● What is expected
Starting at the line containing "Write a Blender", please quote every line up to and including the line containing "random.seed(7); rng=np.random.default_rng(7)", exactly, and nothing beyond.

Scripts that build scenes:
::::

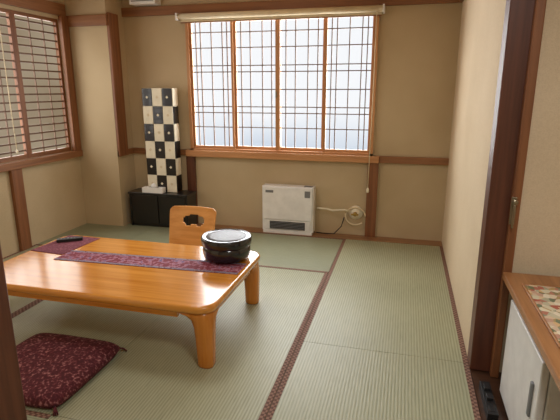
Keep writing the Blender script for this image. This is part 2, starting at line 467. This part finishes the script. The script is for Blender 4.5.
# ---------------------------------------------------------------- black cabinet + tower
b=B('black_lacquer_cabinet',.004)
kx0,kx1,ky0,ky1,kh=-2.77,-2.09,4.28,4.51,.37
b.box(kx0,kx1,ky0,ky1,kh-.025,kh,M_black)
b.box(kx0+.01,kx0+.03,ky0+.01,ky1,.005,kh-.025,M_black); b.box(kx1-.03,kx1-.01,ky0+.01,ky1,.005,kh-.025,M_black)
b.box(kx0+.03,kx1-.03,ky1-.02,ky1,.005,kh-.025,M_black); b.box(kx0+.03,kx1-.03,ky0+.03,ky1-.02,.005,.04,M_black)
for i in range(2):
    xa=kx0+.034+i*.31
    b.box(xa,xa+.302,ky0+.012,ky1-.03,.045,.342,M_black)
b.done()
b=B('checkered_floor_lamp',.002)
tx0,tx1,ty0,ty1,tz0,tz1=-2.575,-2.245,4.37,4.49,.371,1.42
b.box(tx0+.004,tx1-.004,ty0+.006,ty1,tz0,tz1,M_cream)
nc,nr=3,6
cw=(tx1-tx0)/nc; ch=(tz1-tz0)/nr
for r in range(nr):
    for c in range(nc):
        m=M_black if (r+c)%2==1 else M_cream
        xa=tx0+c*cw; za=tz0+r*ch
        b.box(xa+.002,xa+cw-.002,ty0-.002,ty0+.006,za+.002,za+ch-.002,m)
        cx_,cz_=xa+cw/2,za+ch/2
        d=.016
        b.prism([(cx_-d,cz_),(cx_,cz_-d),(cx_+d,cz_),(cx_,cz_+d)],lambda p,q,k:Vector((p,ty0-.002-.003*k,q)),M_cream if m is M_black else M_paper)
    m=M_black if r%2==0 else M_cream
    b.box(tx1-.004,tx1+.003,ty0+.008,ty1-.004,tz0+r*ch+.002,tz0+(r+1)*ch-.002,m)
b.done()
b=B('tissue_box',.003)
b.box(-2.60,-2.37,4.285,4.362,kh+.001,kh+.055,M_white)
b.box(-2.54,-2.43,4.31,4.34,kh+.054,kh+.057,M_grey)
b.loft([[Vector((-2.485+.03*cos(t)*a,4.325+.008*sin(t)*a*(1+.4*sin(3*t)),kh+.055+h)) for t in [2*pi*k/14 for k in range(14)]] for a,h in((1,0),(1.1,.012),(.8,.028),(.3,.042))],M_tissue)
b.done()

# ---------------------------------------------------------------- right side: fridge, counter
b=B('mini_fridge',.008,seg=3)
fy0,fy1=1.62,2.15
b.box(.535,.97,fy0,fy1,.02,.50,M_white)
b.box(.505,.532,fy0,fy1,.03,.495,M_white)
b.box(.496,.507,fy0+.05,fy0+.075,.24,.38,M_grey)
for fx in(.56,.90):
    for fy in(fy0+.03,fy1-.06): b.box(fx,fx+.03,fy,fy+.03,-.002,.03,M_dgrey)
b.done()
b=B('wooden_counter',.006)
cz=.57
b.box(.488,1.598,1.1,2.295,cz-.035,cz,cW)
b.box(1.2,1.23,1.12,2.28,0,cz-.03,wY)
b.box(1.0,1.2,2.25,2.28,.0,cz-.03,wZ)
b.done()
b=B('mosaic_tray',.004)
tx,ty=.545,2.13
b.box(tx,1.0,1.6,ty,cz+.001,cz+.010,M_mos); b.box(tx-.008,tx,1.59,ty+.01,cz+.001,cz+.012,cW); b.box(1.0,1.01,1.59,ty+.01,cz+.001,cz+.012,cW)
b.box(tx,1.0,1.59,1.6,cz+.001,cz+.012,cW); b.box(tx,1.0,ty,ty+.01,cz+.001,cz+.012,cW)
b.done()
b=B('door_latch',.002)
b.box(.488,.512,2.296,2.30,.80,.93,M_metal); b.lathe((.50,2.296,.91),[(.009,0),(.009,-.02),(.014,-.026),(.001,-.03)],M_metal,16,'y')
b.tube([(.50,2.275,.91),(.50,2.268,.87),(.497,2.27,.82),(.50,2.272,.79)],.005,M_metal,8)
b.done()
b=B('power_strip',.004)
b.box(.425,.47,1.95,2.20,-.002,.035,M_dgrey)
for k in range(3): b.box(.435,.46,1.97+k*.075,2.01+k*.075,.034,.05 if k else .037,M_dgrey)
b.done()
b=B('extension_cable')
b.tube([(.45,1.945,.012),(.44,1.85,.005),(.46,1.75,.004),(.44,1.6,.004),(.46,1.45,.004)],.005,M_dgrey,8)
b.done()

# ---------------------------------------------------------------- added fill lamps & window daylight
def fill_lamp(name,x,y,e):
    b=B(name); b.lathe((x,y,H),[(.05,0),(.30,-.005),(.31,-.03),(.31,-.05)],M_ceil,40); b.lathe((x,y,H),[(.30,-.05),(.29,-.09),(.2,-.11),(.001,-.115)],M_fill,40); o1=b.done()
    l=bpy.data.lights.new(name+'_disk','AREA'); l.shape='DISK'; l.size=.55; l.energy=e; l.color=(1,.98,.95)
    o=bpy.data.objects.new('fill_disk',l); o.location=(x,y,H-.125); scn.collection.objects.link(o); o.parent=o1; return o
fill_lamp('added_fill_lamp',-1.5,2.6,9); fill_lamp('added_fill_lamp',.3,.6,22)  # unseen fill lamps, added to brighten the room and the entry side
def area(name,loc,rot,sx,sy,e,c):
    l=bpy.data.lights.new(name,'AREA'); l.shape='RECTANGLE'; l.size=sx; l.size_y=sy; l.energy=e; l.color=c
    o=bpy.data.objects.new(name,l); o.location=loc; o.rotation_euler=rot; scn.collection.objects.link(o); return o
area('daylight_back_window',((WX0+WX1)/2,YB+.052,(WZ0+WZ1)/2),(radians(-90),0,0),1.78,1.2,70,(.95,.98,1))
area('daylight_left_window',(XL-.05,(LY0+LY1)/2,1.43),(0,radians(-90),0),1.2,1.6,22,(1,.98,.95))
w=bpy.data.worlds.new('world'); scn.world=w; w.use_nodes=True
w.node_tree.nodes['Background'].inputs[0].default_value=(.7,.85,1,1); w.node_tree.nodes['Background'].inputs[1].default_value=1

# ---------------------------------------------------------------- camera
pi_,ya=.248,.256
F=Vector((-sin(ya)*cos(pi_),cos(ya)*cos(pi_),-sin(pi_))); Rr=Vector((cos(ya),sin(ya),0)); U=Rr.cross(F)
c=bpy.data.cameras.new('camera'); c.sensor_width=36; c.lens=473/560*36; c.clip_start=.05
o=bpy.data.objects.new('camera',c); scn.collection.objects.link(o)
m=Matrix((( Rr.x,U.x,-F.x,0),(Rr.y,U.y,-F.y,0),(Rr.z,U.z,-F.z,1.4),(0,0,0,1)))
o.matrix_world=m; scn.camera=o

::::

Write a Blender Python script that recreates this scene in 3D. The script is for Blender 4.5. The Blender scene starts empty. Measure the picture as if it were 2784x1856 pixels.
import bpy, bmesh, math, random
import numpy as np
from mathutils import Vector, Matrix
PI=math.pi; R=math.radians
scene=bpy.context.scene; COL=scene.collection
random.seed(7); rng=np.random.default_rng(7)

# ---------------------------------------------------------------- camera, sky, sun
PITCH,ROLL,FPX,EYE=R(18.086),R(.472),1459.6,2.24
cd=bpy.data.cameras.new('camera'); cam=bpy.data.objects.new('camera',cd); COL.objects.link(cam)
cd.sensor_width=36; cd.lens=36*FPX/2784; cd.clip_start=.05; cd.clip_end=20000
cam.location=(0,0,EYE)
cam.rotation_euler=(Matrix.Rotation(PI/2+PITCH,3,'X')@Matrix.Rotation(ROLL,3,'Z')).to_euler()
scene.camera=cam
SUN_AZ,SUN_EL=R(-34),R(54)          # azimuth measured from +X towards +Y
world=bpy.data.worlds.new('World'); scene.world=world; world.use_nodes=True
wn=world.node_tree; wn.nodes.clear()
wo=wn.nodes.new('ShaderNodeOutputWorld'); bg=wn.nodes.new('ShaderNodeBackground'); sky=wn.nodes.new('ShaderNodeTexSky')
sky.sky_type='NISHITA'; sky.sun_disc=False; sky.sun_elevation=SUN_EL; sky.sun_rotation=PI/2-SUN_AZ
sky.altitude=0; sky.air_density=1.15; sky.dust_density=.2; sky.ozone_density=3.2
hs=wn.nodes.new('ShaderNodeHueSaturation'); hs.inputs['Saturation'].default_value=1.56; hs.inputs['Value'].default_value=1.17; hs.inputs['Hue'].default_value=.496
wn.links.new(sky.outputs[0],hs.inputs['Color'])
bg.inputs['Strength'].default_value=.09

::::

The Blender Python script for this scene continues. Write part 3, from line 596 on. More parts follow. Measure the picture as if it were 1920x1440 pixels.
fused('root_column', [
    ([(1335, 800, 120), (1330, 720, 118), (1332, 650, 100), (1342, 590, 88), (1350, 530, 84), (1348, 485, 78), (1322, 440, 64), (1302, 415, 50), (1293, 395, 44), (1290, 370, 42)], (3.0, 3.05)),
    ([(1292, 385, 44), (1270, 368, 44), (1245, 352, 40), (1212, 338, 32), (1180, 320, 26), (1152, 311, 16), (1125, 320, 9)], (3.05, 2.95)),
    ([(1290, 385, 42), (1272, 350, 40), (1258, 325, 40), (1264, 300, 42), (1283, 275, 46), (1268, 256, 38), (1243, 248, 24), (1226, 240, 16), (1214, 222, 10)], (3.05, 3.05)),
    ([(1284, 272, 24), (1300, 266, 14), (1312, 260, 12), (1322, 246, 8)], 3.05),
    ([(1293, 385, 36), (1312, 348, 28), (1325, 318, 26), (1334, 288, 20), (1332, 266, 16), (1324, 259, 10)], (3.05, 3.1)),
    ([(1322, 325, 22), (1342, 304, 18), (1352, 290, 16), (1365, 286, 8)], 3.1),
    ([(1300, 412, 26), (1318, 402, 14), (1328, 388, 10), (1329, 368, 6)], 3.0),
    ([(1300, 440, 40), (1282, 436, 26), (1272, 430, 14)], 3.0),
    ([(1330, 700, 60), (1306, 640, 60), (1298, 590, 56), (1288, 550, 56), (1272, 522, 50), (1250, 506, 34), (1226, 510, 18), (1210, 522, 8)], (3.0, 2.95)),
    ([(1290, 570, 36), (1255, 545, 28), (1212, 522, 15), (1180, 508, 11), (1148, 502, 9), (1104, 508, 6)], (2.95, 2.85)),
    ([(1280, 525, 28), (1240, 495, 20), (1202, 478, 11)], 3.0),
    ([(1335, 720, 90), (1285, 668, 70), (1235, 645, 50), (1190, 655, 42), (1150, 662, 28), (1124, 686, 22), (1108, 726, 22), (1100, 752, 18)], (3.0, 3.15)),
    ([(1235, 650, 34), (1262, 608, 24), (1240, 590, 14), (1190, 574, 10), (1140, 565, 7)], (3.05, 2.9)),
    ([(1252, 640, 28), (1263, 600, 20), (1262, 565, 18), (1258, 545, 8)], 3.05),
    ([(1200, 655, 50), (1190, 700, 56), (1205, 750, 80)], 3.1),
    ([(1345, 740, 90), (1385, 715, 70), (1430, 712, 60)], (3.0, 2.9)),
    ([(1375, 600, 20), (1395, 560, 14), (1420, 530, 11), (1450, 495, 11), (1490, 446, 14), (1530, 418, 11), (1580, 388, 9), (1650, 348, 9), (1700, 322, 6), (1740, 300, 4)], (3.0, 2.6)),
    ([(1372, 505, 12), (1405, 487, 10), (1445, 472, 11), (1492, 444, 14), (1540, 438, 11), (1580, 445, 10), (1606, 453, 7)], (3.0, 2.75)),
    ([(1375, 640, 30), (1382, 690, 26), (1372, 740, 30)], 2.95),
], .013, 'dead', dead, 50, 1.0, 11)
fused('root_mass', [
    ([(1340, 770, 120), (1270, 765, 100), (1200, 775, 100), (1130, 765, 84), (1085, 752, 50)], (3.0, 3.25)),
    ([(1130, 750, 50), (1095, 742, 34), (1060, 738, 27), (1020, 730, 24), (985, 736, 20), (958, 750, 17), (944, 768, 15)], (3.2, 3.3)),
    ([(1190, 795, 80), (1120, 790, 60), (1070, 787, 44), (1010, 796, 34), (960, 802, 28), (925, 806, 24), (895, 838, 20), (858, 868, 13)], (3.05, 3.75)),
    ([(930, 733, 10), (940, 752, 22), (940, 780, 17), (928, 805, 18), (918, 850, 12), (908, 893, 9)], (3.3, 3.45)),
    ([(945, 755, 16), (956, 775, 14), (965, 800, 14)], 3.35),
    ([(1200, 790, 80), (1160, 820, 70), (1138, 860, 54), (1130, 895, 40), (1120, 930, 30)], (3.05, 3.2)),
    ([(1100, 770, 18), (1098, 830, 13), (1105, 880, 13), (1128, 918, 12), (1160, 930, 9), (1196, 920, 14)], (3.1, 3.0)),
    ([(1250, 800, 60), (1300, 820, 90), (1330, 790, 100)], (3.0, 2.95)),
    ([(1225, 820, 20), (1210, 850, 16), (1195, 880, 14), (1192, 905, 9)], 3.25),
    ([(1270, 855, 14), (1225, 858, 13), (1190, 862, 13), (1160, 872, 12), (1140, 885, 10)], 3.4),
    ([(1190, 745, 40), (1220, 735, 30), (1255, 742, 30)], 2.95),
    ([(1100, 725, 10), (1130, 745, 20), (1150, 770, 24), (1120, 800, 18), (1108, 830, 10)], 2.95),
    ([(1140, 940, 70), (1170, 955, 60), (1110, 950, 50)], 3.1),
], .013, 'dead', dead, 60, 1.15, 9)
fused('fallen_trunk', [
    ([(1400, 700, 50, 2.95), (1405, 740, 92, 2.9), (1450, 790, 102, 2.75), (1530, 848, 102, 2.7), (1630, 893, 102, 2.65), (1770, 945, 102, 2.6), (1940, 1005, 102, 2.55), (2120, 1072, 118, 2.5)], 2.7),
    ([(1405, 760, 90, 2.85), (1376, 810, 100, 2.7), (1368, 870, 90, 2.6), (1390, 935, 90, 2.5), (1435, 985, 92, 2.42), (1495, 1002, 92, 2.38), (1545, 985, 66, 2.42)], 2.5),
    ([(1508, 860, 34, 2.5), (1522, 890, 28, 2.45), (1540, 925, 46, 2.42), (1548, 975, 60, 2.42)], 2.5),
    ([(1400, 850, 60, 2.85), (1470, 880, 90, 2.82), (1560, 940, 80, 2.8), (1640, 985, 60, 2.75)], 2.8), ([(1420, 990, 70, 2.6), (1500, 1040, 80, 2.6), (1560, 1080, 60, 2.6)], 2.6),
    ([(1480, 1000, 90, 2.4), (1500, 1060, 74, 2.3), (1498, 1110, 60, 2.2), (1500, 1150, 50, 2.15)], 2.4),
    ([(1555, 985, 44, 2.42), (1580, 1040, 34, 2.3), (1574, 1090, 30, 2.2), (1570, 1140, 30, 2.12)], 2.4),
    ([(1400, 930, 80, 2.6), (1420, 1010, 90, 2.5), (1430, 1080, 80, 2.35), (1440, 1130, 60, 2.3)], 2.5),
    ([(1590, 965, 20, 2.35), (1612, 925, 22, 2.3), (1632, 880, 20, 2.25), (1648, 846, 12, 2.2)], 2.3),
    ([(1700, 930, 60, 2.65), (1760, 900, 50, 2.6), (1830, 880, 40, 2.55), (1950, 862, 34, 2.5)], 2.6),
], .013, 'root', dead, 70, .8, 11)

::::

● Output
Write a Blender Python script that recreates this scene in 3D. The script is for Blender 4.5. The Blender scene starts empty. Measure the picture as if it were 2784x1856 pixels.
import bpy, bmesh, math, random
import numpy as np
from mathutils import Vector, Matrix
PI=math.pi; R=math.radians
scene=bpy.context.scene; COL=scene.collection
random.seed(7); rng=np.random.default_rng(7)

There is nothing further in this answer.